▶ **Prompt**
Print the entries in full, word for word, but not the pictures.

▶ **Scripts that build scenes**

■ ■ ■ ■

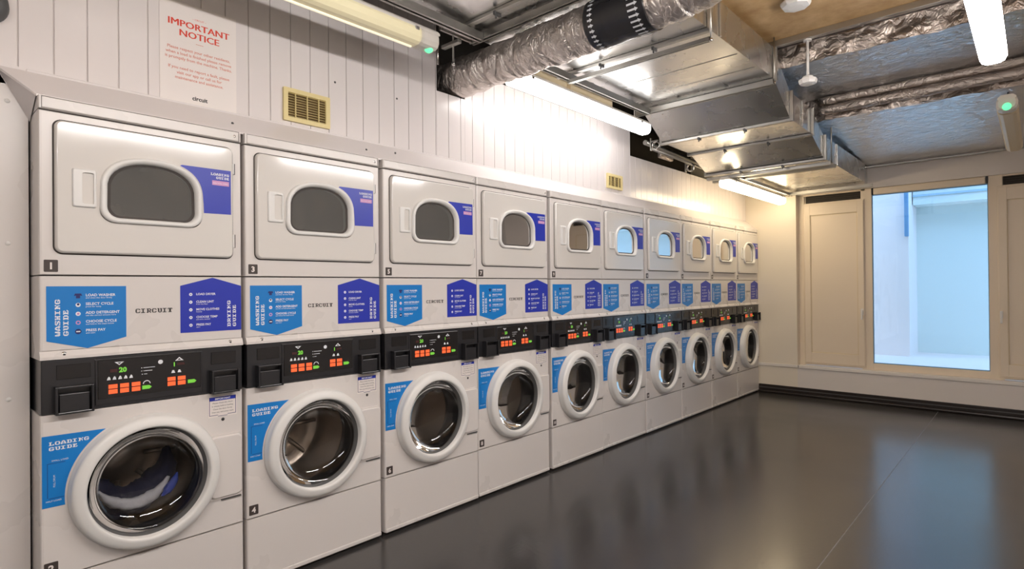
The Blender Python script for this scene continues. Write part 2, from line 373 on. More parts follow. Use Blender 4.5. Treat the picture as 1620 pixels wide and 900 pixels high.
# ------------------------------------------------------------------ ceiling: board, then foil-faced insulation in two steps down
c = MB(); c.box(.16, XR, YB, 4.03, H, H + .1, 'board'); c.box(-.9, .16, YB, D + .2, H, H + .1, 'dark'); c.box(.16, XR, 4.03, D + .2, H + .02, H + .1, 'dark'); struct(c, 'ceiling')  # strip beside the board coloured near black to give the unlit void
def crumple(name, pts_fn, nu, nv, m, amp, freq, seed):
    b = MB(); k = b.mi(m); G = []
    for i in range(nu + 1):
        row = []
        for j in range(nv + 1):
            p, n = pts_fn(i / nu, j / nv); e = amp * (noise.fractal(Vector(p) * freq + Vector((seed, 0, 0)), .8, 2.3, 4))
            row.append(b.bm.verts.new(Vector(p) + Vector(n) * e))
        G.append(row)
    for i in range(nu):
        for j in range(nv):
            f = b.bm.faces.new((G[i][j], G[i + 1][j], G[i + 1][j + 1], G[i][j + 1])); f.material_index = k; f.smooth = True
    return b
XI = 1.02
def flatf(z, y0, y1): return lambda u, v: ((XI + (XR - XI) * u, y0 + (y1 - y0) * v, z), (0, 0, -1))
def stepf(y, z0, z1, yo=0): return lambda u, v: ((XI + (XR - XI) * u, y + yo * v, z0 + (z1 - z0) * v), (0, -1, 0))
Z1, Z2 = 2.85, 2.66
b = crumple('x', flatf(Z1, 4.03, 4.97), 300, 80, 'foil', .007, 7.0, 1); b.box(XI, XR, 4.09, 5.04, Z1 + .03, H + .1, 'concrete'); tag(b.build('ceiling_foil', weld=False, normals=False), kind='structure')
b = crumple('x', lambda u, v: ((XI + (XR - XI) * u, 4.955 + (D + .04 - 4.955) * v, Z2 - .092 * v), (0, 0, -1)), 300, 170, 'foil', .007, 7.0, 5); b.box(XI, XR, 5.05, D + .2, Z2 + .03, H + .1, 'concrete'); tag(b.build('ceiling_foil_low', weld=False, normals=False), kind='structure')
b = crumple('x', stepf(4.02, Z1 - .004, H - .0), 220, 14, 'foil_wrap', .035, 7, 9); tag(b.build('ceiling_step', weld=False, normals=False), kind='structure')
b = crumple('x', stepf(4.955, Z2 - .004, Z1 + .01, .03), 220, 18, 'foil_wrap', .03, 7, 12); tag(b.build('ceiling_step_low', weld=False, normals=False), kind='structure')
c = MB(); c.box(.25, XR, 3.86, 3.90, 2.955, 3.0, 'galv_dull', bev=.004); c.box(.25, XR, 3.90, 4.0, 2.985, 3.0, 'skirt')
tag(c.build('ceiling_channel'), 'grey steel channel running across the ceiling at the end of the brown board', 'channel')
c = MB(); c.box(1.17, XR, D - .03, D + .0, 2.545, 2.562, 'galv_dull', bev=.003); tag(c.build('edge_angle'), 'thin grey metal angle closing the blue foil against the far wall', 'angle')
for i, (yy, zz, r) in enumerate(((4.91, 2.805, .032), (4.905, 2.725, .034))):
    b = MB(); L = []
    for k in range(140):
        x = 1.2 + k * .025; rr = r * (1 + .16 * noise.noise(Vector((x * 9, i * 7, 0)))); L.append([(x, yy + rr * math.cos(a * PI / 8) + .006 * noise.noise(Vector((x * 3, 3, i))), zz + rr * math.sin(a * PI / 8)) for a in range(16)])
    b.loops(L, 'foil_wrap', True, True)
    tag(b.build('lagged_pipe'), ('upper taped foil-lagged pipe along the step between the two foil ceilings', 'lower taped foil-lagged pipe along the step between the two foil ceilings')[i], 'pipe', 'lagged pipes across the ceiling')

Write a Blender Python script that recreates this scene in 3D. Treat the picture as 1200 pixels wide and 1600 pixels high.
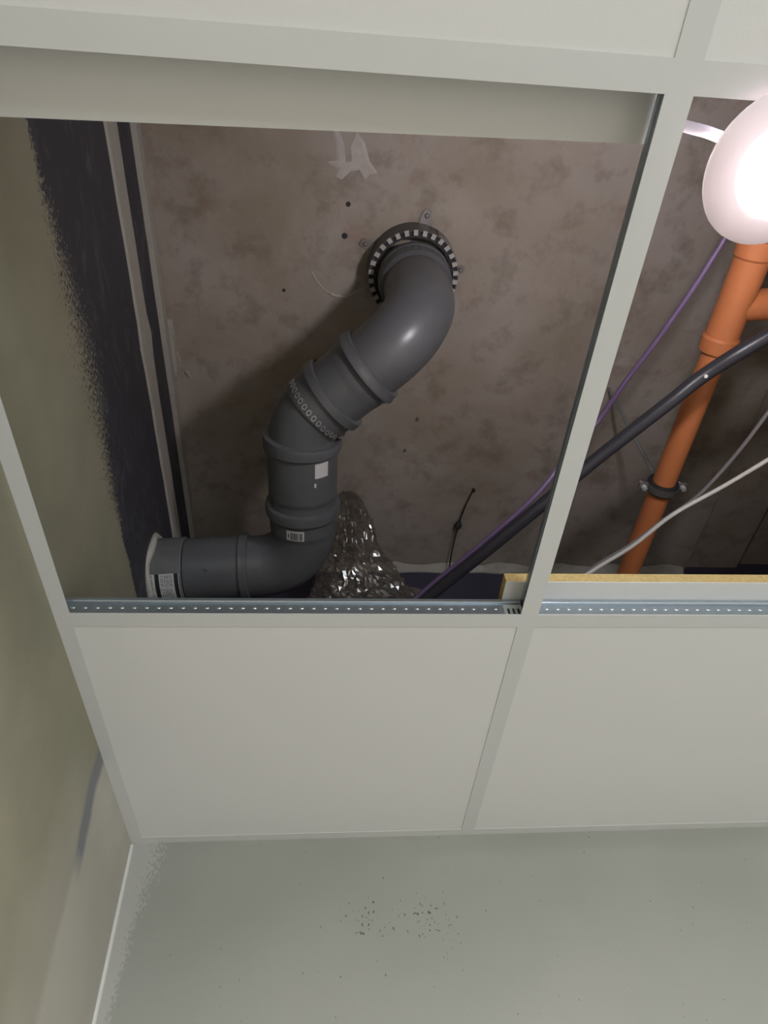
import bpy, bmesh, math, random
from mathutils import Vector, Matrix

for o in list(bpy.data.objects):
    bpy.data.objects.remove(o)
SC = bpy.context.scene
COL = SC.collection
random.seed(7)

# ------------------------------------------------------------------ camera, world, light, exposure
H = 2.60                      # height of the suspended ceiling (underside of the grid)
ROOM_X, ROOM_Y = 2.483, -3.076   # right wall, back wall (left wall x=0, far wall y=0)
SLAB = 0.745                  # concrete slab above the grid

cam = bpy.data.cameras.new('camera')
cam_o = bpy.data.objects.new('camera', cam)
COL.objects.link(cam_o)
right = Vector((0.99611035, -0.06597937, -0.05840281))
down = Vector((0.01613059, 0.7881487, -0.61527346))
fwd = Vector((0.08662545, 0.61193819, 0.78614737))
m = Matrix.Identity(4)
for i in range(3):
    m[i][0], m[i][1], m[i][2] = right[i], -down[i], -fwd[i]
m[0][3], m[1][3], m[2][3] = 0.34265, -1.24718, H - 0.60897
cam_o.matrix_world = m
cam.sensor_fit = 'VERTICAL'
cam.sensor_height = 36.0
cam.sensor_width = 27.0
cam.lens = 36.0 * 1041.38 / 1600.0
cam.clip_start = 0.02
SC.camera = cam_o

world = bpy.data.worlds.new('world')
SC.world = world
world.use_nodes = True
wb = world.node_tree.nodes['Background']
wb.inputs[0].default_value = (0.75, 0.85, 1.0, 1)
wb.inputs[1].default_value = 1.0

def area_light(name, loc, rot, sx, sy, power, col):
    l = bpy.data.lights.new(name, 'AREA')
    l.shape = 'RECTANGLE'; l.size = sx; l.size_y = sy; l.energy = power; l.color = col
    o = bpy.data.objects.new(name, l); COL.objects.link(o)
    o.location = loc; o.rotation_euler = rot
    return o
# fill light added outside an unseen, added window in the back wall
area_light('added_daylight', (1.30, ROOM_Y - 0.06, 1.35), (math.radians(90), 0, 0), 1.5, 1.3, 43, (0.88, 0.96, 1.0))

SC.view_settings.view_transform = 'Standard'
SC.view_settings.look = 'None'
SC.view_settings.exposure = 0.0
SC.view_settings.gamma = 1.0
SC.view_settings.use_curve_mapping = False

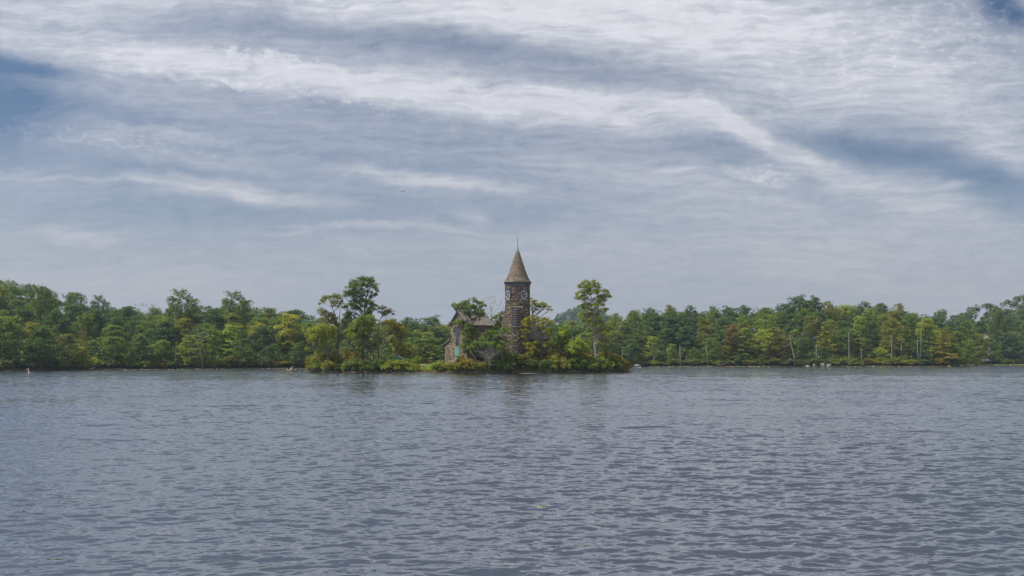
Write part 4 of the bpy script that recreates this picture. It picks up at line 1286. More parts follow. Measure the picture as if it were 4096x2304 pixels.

■ ■ ■ ■

▶ **Response to this task**
The Blender Python script for this scene continues. Write part 2, from line 373 on. More parts follow. Use Blender 4.5. Treat the picture as 1620 pixels wide and 900 pixels high.
# ------------------------------------------------------------------ ceiling: board, then foil-faced insulation in two steps down
c = MB(); c.box(.16, XR, YB, 4.03, H, H + .1, 'board'); c.box(-.9, .16, YB, D + .2, H, H + .1, 'dark'); c.box(.16, XR, 4.03, D + .2, H + .02, H + .1, 'dark'); struct(c, 'ceiling')  # strip beside the board coloured near black to give the unlit void
def crumple(name, pts_fn, nu, nv, m, amp, freq, seed):
    b = MB(); k = b.mi(m); G = []
    for i in range(nu + 1):
        row = []
        for j in range(nv + 1):
            p, n = pts_fn(i / nu, j / nv); e = amp * (noise.fractal(Vector(p) * freq + Vector((seed, 0, 0)), .8, 2.3, 4))
            row.append(b.bm.verts.new(Vector(p) + Vector(n) * e))
        G.append(row)
    for i in range(nu):
        for j in range(nv):
            f = b.bm.faces.new((G[i][j], G[i + 1][j], G[i + 1][j + 1], G[i][j + 1])); f.material_index = k; f.smooth = True
    return b
XI = 1.02
def flatf(z, y0, y1): return lambda u, v: ((XI + (XR - XI) * u, y0 + (y1 - y0) * v, z), (0, 0, -1))
def stepf(y, z0, z1, yo=0): return lambda u, v: ((XI + (XR - XI) * u, y + yo * v, z0 + (z1 - z0) * v), (0, -1, 0))
Z1, Z2 = 2.85, 2.66
b = crumple('x', flatf(Z1, 4.03, 4.97), 300, 80, 'foil', .007, 7.0, 1); b.box(XI, XR, 4.09, 5.04, Z1 + .03, H + .1, 'concrete'); tag(b.build('ceiling_foil', weld=False, normals=False), kind='structure')
b = crumple('x', lambda u, v: ((XI + (XR - XI) * u, 4.955 + (D + .04 - 4.955) * v, Z2 - .092 * v), (0, 0, -1)), 300, 170, 'foil', .007, 7.0, 5); b.box(XI, XR, 5.05, D + .2, Z2 + .03, H + .1, 'concrete'); tag(b.build('ceiling_foil_low', weld=False, normals=False), kind='structure')
b = crumple('x', stepf(4.02, Z1 - .004, H - .0), 220, 14, 'foil_wrap', .035, 7, 9); tag(b.build('ceiling_step', weld=False, normals=False), kind='structure')
b = crumple('x', stepf(4.955, Z2 - .004, Z1 + .01, .03), 220, 18, 'foil_wrap', .03, 7, 12); tag(b.build('ceiling_step_low', weld=False, normals=False), kind='structure')
c = MB(); c.box(.25, XR, 3.86, 3.90, 2.955, 3.0, 'galv_dull', bev=.004); c.box(.25, XR, 3.90, 4.0, 2.985, 3.0, 'skirt')
tag(c.build('ceiling_channel'), 'grey steel channel running across the ceiling at the end of the brown board', 'channel')
c = MB(); c.box(1.17, XR, D - .03, D + .0, 2.545, 2.562, 'galv_dull', bev=.003); tag(c.build('edge_angle'), 'thin grey metal angle closing the blue foil against the far wall', 'angle')
for i, (yy, zz, r) in enumerate(((4.91, 2.805, .032), (4.905, 2.725, .034))):
    b = MB(); L = []
    for k in range(140):
        x = 1.2 + k * .025; rr = r * (1 + .16 * noise.noise(Vector((x * 9, i * 7, 0)))); L.append([(x, yy + rr * math.cos(a * PI / 8) + .006 * noise.noise(Vector((x * 3, 3, i))), zz + rr * math.sin(a * PI / 8)) for a in range(16)])
    b.loops(L, 'foil_wrap', True, True)
    tag(b.build('lagged_pipe'), ('upper taped foil-lagged pipe along the step between the two foil ceilings', 'lower taped foil-lagged pipe along the step between the two foil ceilings')[i], 'pipe', 'lagged pipes across the ceiling')

Write a Blender Python script that recreates this scene in 3D. Treat the picture as 1200 pixels wide and 1600 pixels high.
import bpy, bmesh, math, random
from mathutils import Vector, Matrix

for o in list(bpy.data.objects):
    bpy.data.objects.remove(o)
SC = bpy.context.scene
COL = SC.collection
random.seed(7)

# ------------------------------------------------------------------ camera, world, light, exposure
H = 2.60                      # height of the suspended ceiling (underside of the grid)
ROOM_X, ROOM_Y = 2.483, -3.076   # right wall, back wall (left wall x=0, far wall y=0)
SLAB = 0.745                  # concrete slab above the grid

cam = bpy.data.cameras.new('camera')
cam_o = bpy.data.objects.new('camera', cam)
COL.objects.link(cam_o)
right = Vector((0.99611035, -0.06597937, -0.05840281))
down = Vector((0.01613059, 0.7881487, -0.61527346))
fwd = Vector((0.08662545, 0.61193819, 0.78614737))
m = Matrix.Identity(4)
for i in range(3):
    m[i][0], m[i][1], m[i][2] = right[i], -down[i], -fwd[i]
m[0][3], m[1][3], m[2][3] = 0.34265, -1.24718, H - 0.60897
cam_o.matrix_world = m
cam.sensor_fit = 'VERTICAL'
cam.sensor_height = 36.0
cam.sensor_width = 27.0
cam.lens = 36.0 * 1041.38 / 1600.0
cam.clip_start = 0.02
SC.camera = cam_o

world = bpy.data.worlds.new('world')
SC.world = world
world.use_nodes = True
wb = world.node_tree.nodes['Background']
wb.inputs[0].default_value = (0.75, 0.85, 1.0, 1)
wb.inputs[1].default_value = 1.0

def area_light(name, loc, rot, sx, sy, power, col):
    l = bpy.data.lights.new(name, 'AREA')
    l.shape = 'RECTANGLE'; l.size = sx; l.size_y = sy; l.energy = power; l.color = col
    o = bpy.data.objects.new(name, l); COL.objects.link(o)
    o.location = loc; o.rotation_euler = rot
    return o
# fill light added outside an unseen, added window in the back wall
area_light('added_daylight', (1.30, ROOM_Y - 0.06, 1.35), (math.radians(90), 0, 0), 1.5, 1.3, 43, (0.88, 0.96, 1.0))

SC.view_settings.view_transform = 'Standard'
SC.view_settings.look = 'None'
SC.view_settings.exposure = 0.0
SC.view_settings.gamma = 1.0
SC.view_settings.use_curve_mapping = False

Write part 4 of the bpy script that recreates this picture. It picks up at line 1286. More parts follow. Measure the picture as if it were 4096x2304 pixels.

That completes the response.